Comment la Suède a durci sa politique d’asile
Comment la Suède a durci sa politique d’asile
Par Audrey Delaporte
La crise migratoire de 2015 et la pression de l’extrême droite ont poussé le pays, un temps l’un des plus accueillants de l’UE, à s’en tenir au strict minimum réglementaire.
Des demandeurs d’asile venus d’Erythrée, à Tallmogarden, en Suède, en août 2015. / Loulou d’Aki
A quelques mois des élections législatives suédoises du 9 septembre, la question migratoire et sécuritaire est au cœur de la campagne : en témoigne le nouveau durcissement des règles d’asile, annoncé le 4 mai par le gouvernement du social-démocrate Stefan Löfven. Le parti d’extrême droite, les Démocrates de Suède, n’y est pas pour rien : sa progression a fortement influencé les choix de la coalition au pouvoir en termes de migrations.
Après 2015, une rupture de la politique d’asile suédoise
Au pic de la crise des migrants, la Suède est le deuxième pays d’accueil en Europe derrière la Hongrie, rapporté à sa population.
2015 est une année décisive pour le pays qui enregistre un nombre de demandeurs d’asile record de plus de 160 000 personnes, dont la majorité durant l’automne.
Face à cet afflux massif de migrants, et devant le dépassement des institutions compétentes qui ne parviennent plus à loger les nouveaux arrivants, le gouvernement décrète dans un premier temps l’instauration de contrôles aux frontières le 12 novembre 2015. Ces contrôles vont mettre un frein significatif aux demandes, la majorité des prétendants arrivant par les côtes sud de la Suède et plus particulièrement depuis le Danemark, via le pont de l’Oresund qui est la seule frontière matérialisée entre les deux pays.
Pour compléter ce dispositif, le gouvernement adopte les premières mesures de durcissement de la politique d’asile en juin 2016. Elles sont dans un premier temps présentées comme temporaires, dans l’attente d’un dispositif commun de répartition des demandeurs d’asile au niveau de l’Union Européenne. Toutefois, faute d’accord, la Suède pérennise ces dispositifs en mai 2018. D’une politique d’asile réputée généreuse, la Suède passe au « strict minimum européen ».

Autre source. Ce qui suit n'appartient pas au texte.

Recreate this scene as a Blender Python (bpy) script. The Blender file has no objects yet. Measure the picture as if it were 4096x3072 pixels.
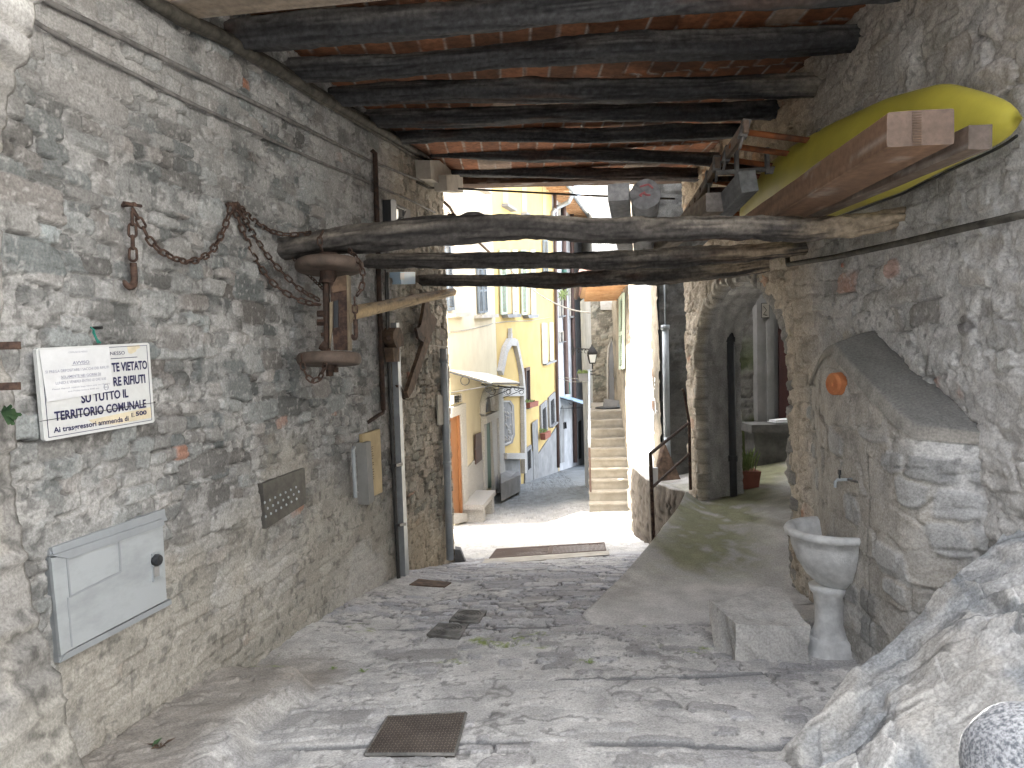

Le spectre de l’extrême droite
Ces restrictions imposées par la coalition gouvernementale font polémique. Les sociaux-démocrates, au pouvoir avec les Verts, sont accusés de chercher à attirer les votes des Démocrates de Suède et des conservateurs, et d’entacher la réputation d’une nation accueillante.
Et pour cause : les Démocrates de Suède ont pris une place importante dans le paysage politique suédois. Troisième parti au Parlement avec 13 % des sièges, leur popularité s’est envolée avec la crise des migrants, dès 2014. Le parti dispose d’un fort ancrage dans le sud du pays, en Scanie, la principale région d’entrée des migrants, où il enregistre ses meilleurs scores électoraux.
Plus globalement, la Suède connaît une montée de l’extrême droite avec une visibilité accrue de groupuscules néonazis, à l’image du Mouvement de Résistance nordique. Fer de lance de la xénophobie, ces mouvements s’opposent à la tradition multiculturelle du pays, et plus particulièrement à la pérennisation de l’installation des migrants en Suède.
Si les dispositifs d’urgence mis en place par la Suède depuis trois ans lui ont permis de surmonter la crise institutionnelle, la mise en place de dispositifs de prise en charge et d’intégration des migrants en Suède est désormais la priorité du gouvernement de Stefan Löfven. Reste à voir si les élections de septembre sanctionneront la gestion de cette crise.